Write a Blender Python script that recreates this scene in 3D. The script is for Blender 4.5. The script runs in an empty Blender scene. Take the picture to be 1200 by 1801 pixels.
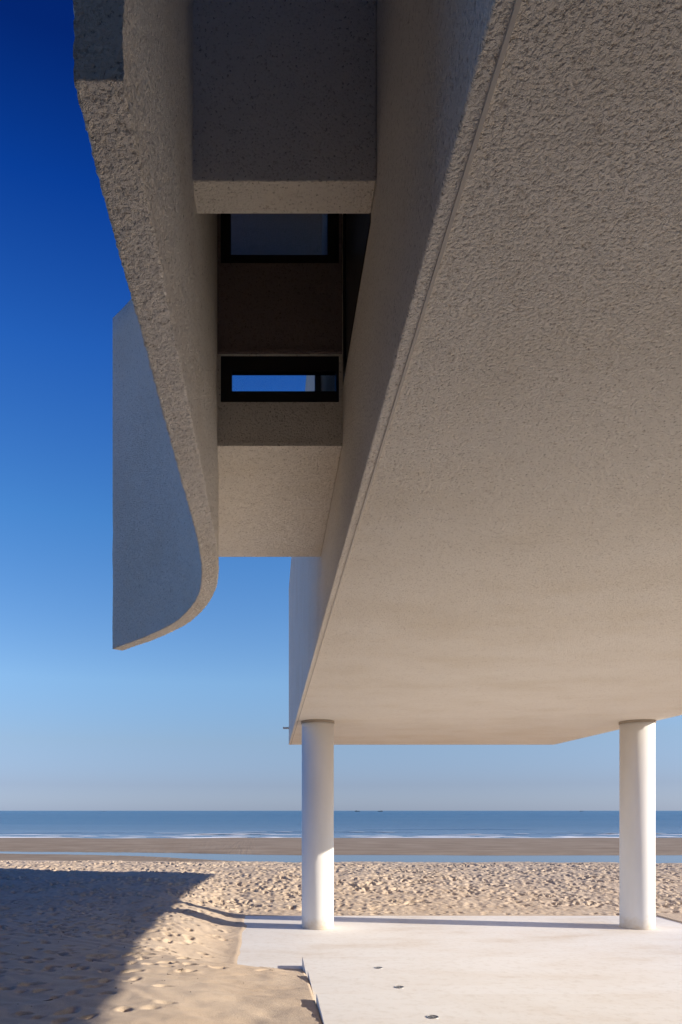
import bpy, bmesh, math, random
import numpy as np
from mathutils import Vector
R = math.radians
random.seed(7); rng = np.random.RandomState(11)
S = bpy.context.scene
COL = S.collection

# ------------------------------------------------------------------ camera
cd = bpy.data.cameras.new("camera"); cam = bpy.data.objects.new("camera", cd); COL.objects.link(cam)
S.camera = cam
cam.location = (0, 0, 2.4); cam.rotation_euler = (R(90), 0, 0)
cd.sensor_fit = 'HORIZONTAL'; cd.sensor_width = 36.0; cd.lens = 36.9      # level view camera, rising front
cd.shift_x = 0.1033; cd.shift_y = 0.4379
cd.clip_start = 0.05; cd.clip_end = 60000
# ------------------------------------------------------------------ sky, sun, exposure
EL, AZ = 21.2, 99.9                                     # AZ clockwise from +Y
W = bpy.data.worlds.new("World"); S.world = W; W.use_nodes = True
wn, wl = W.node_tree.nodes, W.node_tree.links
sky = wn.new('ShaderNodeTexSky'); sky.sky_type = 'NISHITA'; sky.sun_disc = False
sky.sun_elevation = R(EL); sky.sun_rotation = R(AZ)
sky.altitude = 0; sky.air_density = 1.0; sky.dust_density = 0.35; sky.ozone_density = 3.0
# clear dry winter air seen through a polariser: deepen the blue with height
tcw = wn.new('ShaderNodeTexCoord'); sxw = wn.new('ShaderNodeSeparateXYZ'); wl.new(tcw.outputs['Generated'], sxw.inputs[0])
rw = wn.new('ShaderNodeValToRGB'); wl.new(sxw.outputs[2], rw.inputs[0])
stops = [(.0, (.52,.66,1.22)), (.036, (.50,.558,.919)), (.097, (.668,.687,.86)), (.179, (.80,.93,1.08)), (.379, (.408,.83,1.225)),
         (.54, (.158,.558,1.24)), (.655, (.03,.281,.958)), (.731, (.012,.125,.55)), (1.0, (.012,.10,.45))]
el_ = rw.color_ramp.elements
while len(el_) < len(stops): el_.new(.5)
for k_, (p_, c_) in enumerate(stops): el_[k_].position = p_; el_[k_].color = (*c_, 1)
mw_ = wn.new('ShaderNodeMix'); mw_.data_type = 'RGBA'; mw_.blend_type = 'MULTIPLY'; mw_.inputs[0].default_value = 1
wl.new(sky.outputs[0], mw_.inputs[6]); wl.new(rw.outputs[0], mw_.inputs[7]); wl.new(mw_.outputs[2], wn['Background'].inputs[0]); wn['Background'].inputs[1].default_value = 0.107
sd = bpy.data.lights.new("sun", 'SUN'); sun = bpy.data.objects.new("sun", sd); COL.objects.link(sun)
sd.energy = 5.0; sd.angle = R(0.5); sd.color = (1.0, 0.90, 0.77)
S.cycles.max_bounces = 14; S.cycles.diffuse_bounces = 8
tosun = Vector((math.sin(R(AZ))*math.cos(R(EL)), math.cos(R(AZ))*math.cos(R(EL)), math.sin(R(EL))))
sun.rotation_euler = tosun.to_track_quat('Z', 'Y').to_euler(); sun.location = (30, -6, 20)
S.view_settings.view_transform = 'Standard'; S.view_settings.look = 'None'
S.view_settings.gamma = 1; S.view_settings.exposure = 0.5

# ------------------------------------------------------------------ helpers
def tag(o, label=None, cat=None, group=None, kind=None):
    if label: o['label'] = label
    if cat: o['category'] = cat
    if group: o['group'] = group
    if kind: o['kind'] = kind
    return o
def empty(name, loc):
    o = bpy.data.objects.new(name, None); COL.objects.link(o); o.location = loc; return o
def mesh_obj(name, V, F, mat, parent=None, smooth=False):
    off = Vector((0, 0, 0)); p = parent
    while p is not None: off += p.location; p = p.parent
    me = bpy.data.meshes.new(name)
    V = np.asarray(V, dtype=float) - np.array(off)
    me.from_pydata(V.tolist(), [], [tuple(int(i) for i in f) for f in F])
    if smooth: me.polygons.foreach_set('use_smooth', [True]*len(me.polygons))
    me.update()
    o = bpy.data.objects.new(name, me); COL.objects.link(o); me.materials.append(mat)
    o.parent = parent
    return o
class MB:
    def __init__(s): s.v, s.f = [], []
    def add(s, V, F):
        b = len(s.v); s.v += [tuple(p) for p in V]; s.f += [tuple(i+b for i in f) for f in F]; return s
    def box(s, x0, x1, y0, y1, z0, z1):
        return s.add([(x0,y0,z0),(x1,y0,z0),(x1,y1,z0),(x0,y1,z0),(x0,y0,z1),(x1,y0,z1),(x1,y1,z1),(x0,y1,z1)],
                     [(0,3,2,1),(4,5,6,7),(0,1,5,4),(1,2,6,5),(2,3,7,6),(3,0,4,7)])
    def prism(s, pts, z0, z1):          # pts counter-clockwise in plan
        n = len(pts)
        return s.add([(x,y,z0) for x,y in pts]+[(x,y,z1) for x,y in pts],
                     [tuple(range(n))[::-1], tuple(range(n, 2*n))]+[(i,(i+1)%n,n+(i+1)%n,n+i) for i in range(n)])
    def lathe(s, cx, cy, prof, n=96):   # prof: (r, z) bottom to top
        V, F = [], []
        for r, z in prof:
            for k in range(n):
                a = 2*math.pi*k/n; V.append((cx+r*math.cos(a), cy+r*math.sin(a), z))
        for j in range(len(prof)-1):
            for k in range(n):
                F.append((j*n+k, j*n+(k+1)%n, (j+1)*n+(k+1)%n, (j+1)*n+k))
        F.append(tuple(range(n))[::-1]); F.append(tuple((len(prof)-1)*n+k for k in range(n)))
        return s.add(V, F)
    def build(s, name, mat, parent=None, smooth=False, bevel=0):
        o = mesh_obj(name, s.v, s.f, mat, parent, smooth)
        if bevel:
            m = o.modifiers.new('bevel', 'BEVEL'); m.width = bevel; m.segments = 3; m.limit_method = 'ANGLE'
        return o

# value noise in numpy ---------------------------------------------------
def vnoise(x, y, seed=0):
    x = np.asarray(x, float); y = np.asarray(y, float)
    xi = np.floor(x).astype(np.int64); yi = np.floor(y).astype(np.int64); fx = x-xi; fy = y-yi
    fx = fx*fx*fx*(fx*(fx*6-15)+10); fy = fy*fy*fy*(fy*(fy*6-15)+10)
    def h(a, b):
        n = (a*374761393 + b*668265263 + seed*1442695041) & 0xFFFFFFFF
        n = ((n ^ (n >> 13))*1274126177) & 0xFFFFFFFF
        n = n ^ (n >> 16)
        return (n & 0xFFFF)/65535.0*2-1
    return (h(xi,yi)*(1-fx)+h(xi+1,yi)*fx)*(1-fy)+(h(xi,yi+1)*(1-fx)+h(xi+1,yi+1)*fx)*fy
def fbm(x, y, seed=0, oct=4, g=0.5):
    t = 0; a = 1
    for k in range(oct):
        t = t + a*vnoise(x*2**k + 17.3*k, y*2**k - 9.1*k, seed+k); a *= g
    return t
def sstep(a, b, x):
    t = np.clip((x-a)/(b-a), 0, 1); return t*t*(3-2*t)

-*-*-

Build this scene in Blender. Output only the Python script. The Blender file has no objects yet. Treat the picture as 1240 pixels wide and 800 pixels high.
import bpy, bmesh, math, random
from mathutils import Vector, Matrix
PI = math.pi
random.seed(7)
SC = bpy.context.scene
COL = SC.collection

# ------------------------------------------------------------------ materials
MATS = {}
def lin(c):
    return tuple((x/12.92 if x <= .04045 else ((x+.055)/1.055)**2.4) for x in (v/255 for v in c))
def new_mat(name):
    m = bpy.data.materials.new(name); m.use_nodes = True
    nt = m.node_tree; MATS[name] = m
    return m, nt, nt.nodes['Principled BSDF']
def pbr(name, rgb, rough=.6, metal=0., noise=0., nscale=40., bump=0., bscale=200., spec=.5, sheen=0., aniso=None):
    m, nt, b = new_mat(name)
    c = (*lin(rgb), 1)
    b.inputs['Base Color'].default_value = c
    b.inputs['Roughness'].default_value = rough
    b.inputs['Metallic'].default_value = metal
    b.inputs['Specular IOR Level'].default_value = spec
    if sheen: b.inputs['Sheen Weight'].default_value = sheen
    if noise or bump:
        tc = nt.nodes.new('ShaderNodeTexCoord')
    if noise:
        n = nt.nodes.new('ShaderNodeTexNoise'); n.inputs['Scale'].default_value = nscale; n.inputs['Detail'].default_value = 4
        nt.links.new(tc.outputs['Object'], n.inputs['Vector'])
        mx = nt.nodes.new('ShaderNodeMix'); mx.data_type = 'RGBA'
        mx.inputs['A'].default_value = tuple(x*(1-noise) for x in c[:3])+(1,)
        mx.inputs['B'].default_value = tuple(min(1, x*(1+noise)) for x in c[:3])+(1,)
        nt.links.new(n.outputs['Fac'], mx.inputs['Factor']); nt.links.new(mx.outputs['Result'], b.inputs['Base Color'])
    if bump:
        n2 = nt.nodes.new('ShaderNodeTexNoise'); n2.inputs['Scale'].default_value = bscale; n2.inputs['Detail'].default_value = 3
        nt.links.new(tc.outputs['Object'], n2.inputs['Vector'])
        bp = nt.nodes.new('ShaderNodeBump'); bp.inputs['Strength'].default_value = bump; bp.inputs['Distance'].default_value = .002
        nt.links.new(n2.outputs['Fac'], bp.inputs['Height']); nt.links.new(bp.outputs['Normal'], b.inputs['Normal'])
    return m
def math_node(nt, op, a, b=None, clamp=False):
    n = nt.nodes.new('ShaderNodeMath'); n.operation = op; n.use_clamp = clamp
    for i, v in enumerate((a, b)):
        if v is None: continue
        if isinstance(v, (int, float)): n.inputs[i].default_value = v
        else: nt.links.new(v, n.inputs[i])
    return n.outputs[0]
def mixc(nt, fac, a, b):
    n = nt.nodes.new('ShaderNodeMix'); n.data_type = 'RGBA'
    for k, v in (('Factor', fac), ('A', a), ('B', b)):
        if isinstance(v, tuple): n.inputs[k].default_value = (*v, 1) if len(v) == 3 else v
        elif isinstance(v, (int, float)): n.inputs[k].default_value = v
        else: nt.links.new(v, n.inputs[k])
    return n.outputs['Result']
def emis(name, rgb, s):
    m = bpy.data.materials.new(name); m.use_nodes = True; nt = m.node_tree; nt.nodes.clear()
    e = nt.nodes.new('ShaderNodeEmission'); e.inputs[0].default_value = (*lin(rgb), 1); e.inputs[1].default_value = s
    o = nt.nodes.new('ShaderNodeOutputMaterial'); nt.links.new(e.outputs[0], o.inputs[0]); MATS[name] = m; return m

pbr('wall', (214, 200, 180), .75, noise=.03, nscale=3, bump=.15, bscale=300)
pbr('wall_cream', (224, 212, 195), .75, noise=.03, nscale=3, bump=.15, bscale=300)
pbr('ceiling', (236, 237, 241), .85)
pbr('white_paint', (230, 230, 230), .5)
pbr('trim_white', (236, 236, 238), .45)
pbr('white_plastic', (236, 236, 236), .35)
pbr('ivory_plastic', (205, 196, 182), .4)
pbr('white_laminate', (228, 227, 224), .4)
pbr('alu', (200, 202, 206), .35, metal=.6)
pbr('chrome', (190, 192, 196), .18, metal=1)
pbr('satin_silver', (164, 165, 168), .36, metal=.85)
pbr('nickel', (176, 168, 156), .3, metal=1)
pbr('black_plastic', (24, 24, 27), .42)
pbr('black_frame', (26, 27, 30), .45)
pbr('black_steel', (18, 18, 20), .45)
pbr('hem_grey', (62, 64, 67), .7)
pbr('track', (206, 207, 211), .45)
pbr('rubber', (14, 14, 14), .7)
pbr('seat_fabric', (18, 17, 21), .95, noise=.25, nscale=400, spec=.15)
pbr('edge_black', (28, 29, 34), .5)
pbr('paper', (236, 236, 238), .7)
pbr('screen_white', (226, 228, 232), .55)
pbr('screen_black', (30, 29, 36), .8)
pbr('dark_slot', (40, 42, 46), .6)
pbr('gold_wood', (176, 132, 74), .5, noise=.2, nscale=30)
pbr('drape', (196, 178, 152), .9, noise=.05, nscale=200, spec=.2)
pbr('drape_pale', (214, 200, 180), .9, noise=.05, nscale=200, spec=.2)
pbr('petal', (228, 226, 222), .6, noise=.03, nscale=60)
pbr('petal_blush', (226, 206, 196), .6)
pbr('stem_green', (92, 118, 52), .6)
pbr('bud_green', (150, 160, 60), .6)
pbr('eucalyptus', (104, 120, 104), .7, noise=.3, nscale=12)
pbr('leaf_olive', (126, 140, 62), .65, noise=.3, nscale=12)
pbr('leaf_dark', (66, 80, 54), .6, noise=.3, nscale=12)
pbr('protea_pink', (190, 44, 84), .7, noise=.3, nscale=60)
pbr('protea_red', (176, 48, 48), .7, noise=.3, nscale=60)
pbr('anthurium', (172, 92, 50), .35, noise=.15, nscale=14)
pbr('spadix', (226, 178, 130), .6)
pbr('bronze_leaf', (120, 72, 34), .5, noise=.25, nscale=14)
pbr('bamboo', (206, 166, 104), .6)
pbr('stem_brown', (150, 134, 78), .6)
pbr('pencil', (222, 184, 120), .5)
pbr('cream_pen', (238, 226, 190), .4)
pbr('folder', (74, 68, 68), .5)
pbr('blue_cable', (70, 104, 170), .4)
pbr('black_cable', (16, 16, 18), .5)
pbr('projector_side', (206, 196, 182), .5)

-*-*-

## [Short task]
Copy exactly, and copy only, the lines from the one with "Write a Blender" to the one with "COL = S.collection", ends included. Pictures are not part of the copy.

## [Solution to the exercise]
Write a Blender Python script that recreates this scene in 3D. The script is for Blender 4.5. The script runs in an empty Blender scene. Take the picture to be 1200 by 1801 pixels.
import bpy, bmesh, math, random
import numpy as np
from mathutils import Vector
R = math.radians
random.seed(7); rng = np.random.RandomState(11)
S = bpy.context.scene
COL = S.collection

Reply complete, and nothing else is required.